From Space-Based Measurements to Accurate State Vectors: Pipeline Design, Implementation, and Technical Challenges
GUARDABASSO P. 1, SPILLER D. 1
1 ARCA Dynamics, Rome, Italy
The growing complexity of space operations and the increasing density of resident space objects (RSOs) in Earth orbit demand highly accurate and timely orbit determination capabilities. Space-based surveillance has emerged as a critical complement to ground-based systems, enabling improved coverage and responsiveness for Space Situational Awareness (SSA). Nevertheless, space-based operational scenarios often involve extremely short observation windows resulting in “too-short arcs” that challenge traditional orbit determination methods. In fact, such constraints lead to high uncertainty in state estimation, sensitivity to initial conditions, and increased computational complexity. Extraction of accurate and reliable orbital states and covariances from sparse, space-based measurements is therefore essential for timely collision avoidance, catalog maintenance, and space operations safety.

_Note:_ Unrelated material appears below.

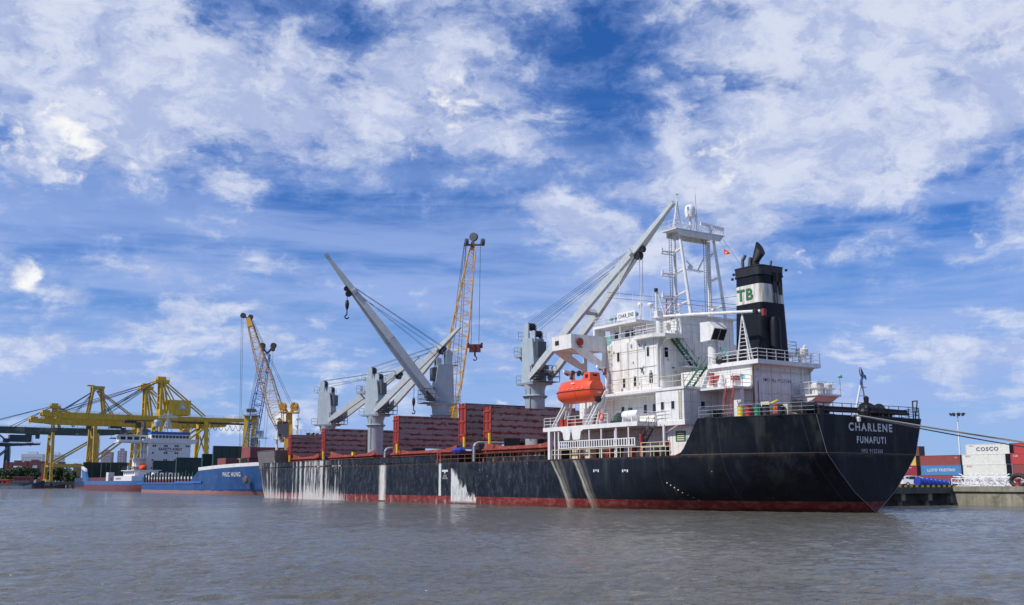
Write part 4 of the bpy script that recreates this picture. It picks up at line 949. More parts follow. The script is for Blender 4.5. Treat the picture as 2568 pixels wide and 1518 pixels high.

This work presents the design and implementation of a robust orbit determination pipeline at ARCA Dynamics, discussing its workflow and inherent challenges associated with short-arc data. After reviewing the main techniques available in the literature, the paper describes the development of an operational pipeline that integrates observation scheduling, image acquisition and processing, orbit estimation, and validation against independent measurements. The performance of such a pipeline can be compared to ground-based observation processing, and its algorithms and mathematical formulations can be validated against independent measurements and simulated scenarios. Additional capabilities, including attitude determination from images and chained estimation techniques, are evaluated to enhance robustness under sparse data conditions. The pipeline is fully operational and has been applied to real-world scenarios, with representative examples included in this work.
Each stage of the pipeline faces limitations, some unique to space-based operations. Scheduling depends on observer-target geometry, illumination, and operational constraints. Image processing must handle noise and pointing precision. Orbit determination is challenged by limited geometric diversity, range ambiguity and initial guess sensitivity. Unlike ground-based observations, the observer’s state and attitude knowledge critically affect accuracy, particularly when third-party data is incomplete or corrupted. These factors collectively amplify uncertainty and complicate real-time processing, requiring robust mitigation strategies.
ARCA Dynamics' experience demonstrates the feasibility of operational space-based orbit determination under severe data constraints. By systematically analyzing limitations and mitigation strategies for short-arc processing, this work contributes to improving SSA capabilities and ensuring safer operations in increasingly congested orbital regimes.